As we went winding up, back and forth, we came in sight of the beautiful Madesimo Waterfall, seen from various angles of the road pouring down from far above us to the valley below. Each turn gave us a different view. It was a succession of pictures of valley and cascade, until we finally passed through a covered gallery, and our road led us past the cliff over which the level stream took its leap for its downward career.
Leaving the carriage, we walked to a small projecting table rock directly overhanging the ravine,--a portion of the rock over which the stream falls,--where, leaning over the iron railing,--grasped, we confess, with a firm clutch,--we looked down to the frothy foam of the waterfall, seven hundred feet below. It was a fine point of view--an exciting position to feel one's self so near a terribly dangerous place, and yet be safe, to defy danger, enjoy the beauty of the cascade, and measure with the eye the great distance of its leap.

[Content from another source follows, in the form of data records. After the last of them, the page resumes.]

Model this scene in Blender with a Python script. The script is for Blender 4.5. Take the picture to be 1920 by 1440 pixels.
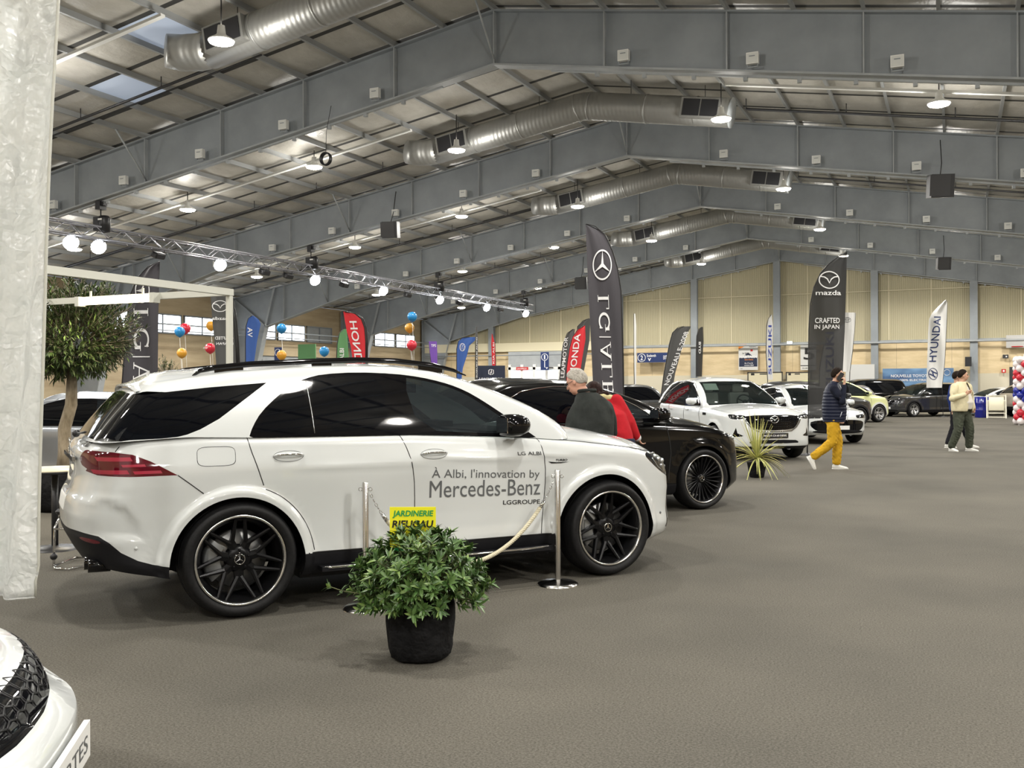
import bpy, bmesh, math, random
import numpy as np
from math import sin, cos, pi, radians, sqrt, atan2, hypot
from mathutils import Vector, Matrix, geometry
S = bpy.context.scene
for o in list(bpy.data.objects):
    bpy.data.objects.remove(o, do_unlink=True)
COL = S.collection
random.seed(7)

# ---------------------------------------------------------------- camera
F_PX, YAW, CAM_H, ROLL = 1818.9, 0.4296, 1.53, 0.0041
cam = bpy.data.cameras.new('camera')
cam.sensor_width = 36.0
cam.lens = 36.0 * F_PX / 1920.0
cam.clip_end = 300
cam_o = bpy.data.objects.new('camera', cam)
COL.objects.link(cam_o)
cam_o.location = (0, 0, CAM_H)
cam_o.rotation_mode = 'XYZ'
cam_o.matrix_world = Matrix.Translation((0, 0, CAM_H)) @ Matrix.Rotation(YAW, 4, 'Z') @ Matrix.Rotation(pi/2, 4, 'X') @ Matrix.Rotation(-ROLL, 4, 'Z')
S.camera = cam_o

# ---------------------------------------------------------------- world and exposure
w = bpy.data.worlds.new('world')
S.world = w
w.use_nodes = True
w.node_tree.nodes['Background'].inputs[0].default_value = (0.75, 0.85, 1.0, 1)
w.node_tree.nodes['Background'].inputs[1].default_value = 0.4
S.view_settings.view_transform = 'Standard'
S.view_settings.look = 'None'
S.view_settings.exposure = 0.0
S.view_settings.gamma = 1.0
S.view_settings.use_curve_mapping = False
LAMP_W = 730.0          # each high-bay lamp, downwards
GLOW_W = 105.0          # and its sideways and upward spill
SPOT_W = 330.0          # each truss spotlight
LAMP_COL = (1.0, 0.968, 0.905)
BAYS = [12.9, 21.4, 29.9, 38.4, 46.9]     # rows of high-bay lamps along the hall
BACK_BAYS = [4.4, -4.1]
LAMP_X = [-0.3, -4.7, -11.3, -15.6, -20.0, -24.5, 4.1, 8.5]

# ---------------------------------------------------------------- helpers
CT, ST = cos(YAW), sin(YAW)
def ray(px, py):
    u, v = (px-960)/F_PX, (720-py)/F_PX
    c, s = cos(ROLL), sin(ROLL)
    u, v = u*c+v*s, -u*s+v*c
    return Vector((CT*u-ST, ST*u+CT, v))
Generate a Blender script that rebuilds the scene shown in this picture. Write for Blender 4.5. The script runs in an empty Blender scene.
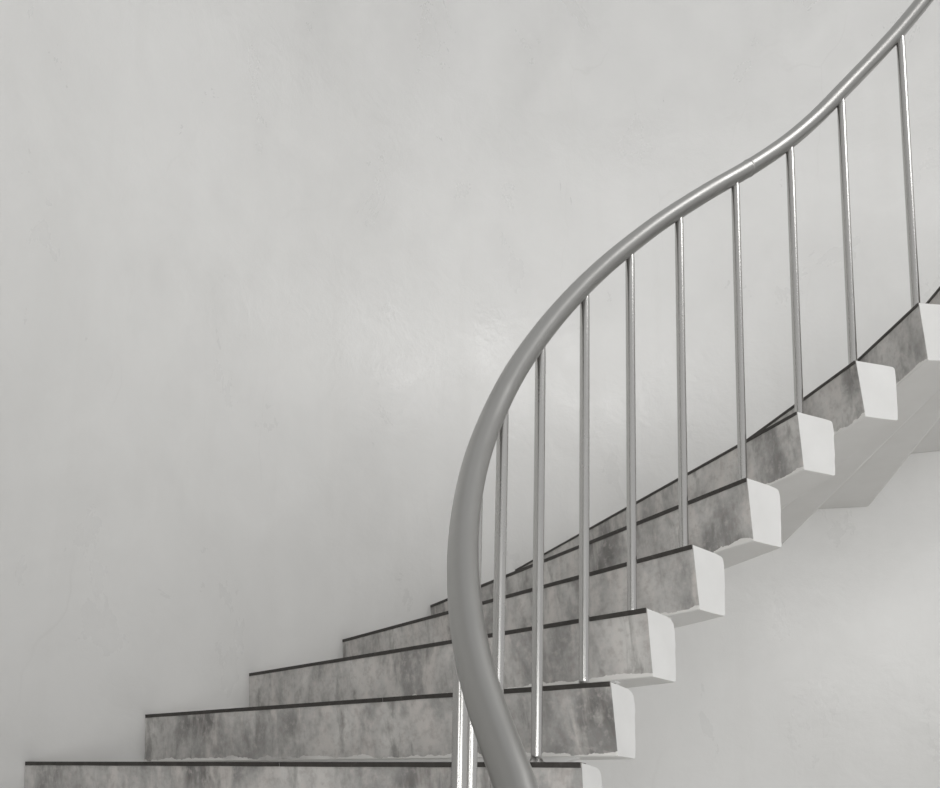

After leaving here, we begin to enter a wild, and in winter a dangerous, portion of the pass. This is the Cardinell Gorge. Not only are the zigzags sharp and frequent, but we come to great covered galleries, made of solid masonry, with sloping roofs, to cause avalanches, that are constantly precipitated from above, to slide off, and thus protect travellers and the road itself. The galleries are wonderful pieces of workmanship. One of them is six hundred and fifty, another seven hundred, and a third fifteen hundred and thirty feet in length. They are lighted by openings at the sides. We have fine views of the lofty mountains all around, and the deep gorges torn by countless avalanches; and now we reach one of the houses of refuge. We stand fifty-eight hundred and sixty feet above the level of the sea. The air is cold, and overcoats are comfortable. On we go, and at length shiver in the glacier's breath at the boundary line between Switzerland and Italy--the summit of the pass six thousand eight hundred and eighty feet above the sea.